Sunday, December 21, 2014

Q&A with Jon Katz


Jon Katz is the author of 26 books, including his most recent, Saving Simon: How a Rescue Donkey Taught Me the Meaning of Compassion. He has written for a variety of publications, including The New York Times and The Wall Street Journal, and he lives in upstate New York.


Q: How did Simon first come into your life?

A: As described in the book, Simon was brought to me by the New York State Police and animal control, which took him off of a farm upstate and arrested the farmer on charges of animal neglect and cruelty. I already had two donkeys, so I was a logical choice, and I agreed to take him in and help him heal.

Q: You write, “Simon made me see myself in a jarring, intensely emotional way.” How did you identify with him?

A: Simon seemed the ultimate outsider to me, neglected and alone; this is often how I felt when I was a child. I identified with that feeling.

Q: Looking back over the centuries, what has been the relationship between humans and donkeys?

A: Donkeys and humans have worked and lived closely with one another for thousands of years; there are many references to donkeys in the New and Old testaments, in the Kabbalah, in great paintings and many works of literature.

Donkeys were the cars and tractors and trucks of the world, and in many countries still are. They are among the most celebrated and painted and represented animals on the earth. They helped people build the world, move goods, get from one place to another. We owe them a great deal; they are our partners in the world in so many ways.

Q: In the book, you ask the question, “Is compassion some ephemeral and unachievable goal for people, or is it really possible?” What do you think?

A: Compassion is possible, but difficult. We tend to be compassionate to people we like, not people we don't. Everybody loves leaders like Gandhi, Martin Luther King, the Dalai Lama. They all do or did preach compassion, yet you see very little of it in our world. Just look at the news. It is an achievable goal, but not an easy goal.

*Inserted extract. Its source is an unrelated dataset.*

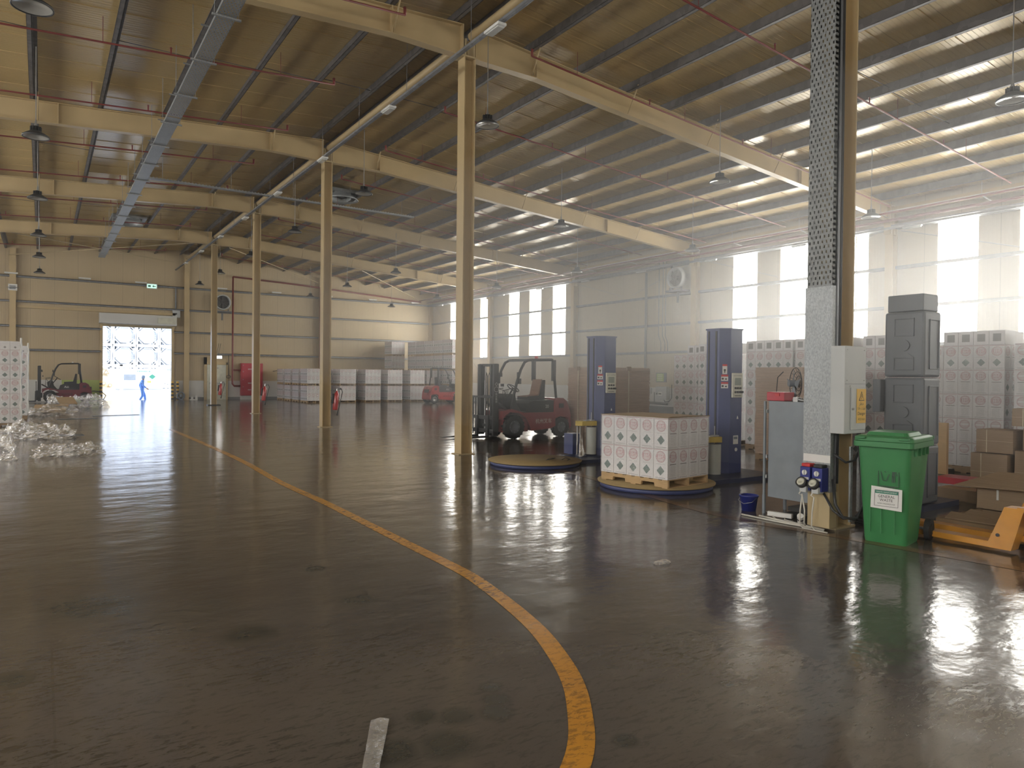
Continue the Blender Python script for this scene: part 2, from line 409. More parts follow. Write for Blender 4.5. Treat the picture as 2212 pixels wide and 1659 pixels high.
def tag(o, label=None, cat=None, group=None, kind=None):
    if label: o['label'] = label
    if cat: o['category'] = cat
    if group: o['group'] = group
    if kind: o['kind'] = kind
    return o
def struct(o, label=None):
    o['kind'] = 'structure'
    if label: o['label'] = label
    return o
def empty(name, loc=(0, 0, 0), rz=0.0, rot=None):
    o = bpy.data.objects.new(name, None); COL.objects.link(o); o.location = loc; o.rotation_euler = rot or (0, 0, rz); o.empty_display_size = .1
    return o
KIDS = {}
def copy_tree(o, parent=None):
    c = o.copy(); COL.objects.link(c)
    if parent: c.parent = parent; c.matrix_parent_inverse = o.matrix_parent_inverse
    for ch in [x for x in bpy.data.objects if x.parent == o]: copy_tree(ch, c)
    return c
ORD = ['first', 'second', 'third', 'fourth', 'fifth', 'sixth', 'seventh', 'eighth', 'ninth', 'tenth', 'eleventh', 'twelfth', 'thirteenth', 'fourteenth']

# ------------------------------------------------------------------ the building
XC = 7.21                                   # column line under the ridge
FY = [4.40, 12.52, 21.02, 29.42, 37.86, 46.22]    # frames
FY0 = [-12.4, -4.0] + FY
XR, XL, YB, YF = 23.95, -9.5, 46.22, -12.4
def top(x): return 8.75 - .078 * (x - 7.2) if x > 7.2 else 8.75 - .062 * (7.2 - x)

b = MB(); b.box(XL, YF, -.15, XR, YB + .15, 0); struct(b.build('floor', 'floor'), 'glossy grey brown epoxy floor with scuffs')
# roof: two slopes of ribbed sheet
b = MB()
for (x0, x1) in ((XL - .1, 7.2), (7.2, XR + .15)):
    z0, z1 = top(x0) + .25, top(x1) + .25
    b.add([(x0, YF, z0 + .01), (x1, YF, z1 + .01), (x1, YB + .2, z1 + .01), (x0, YB + .2, z0 + .01), (x0, YF, z0 + .08), (x1, YF, z1 + .08), (x1, YB + .2, z1 + .08), (x0, YB + .2, z0 + .08)],
          [(0, 3, 2, 1), (4, 5, 6, 7), (0, 1, 5, 4), (2, 3, 7, 6), (1, 2, 6, 5), (3, 0, 4, 7)])
    prof = []; y = YF                     # shallow ribs every 100 mm, one taller lap rib every metre
    k = 0
    while y < YB + .1:
        h = .016 if k % 10 == 0 else .004
        prof += [(y, 0), (y + .082, 0), (y + .087, -h), (y + .095, -h)]; y += .1; k += 1
    vs = [(x, yy, z + dz) for (x, z) in ((x0, z0), (x1, z1)) for (yy, dz) in prof]; n = len(prof)
    b.add(vs, [(i, i + 1, n + i + 1, n + i) for i in range(n - 1)])
struct(b.build('ceiling', 'roof'), 'tan ribbed sheet metal roof')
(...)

Q: How is Simon doing now?

A: Simon is doing wonderfully, he is healthy, alert and active, he loves attention and has many friends and admirers. He is never far from Lulu and Fanny; the three donkeys are inseparable.

Q: What are you working on now?

A: I'm working on a book called "Talking To Animals," about my work over the past 15 years learning how to communicate with animals. Few of us live around animals any longer; we are losing a sense of what they are really like beyond creatures who need rescue, beyond furbabies.

We need a wiser and more mystical understanding of animals, and I hope to offer that in my next book, which deals with communicating through emotions, movement, food and visualizations.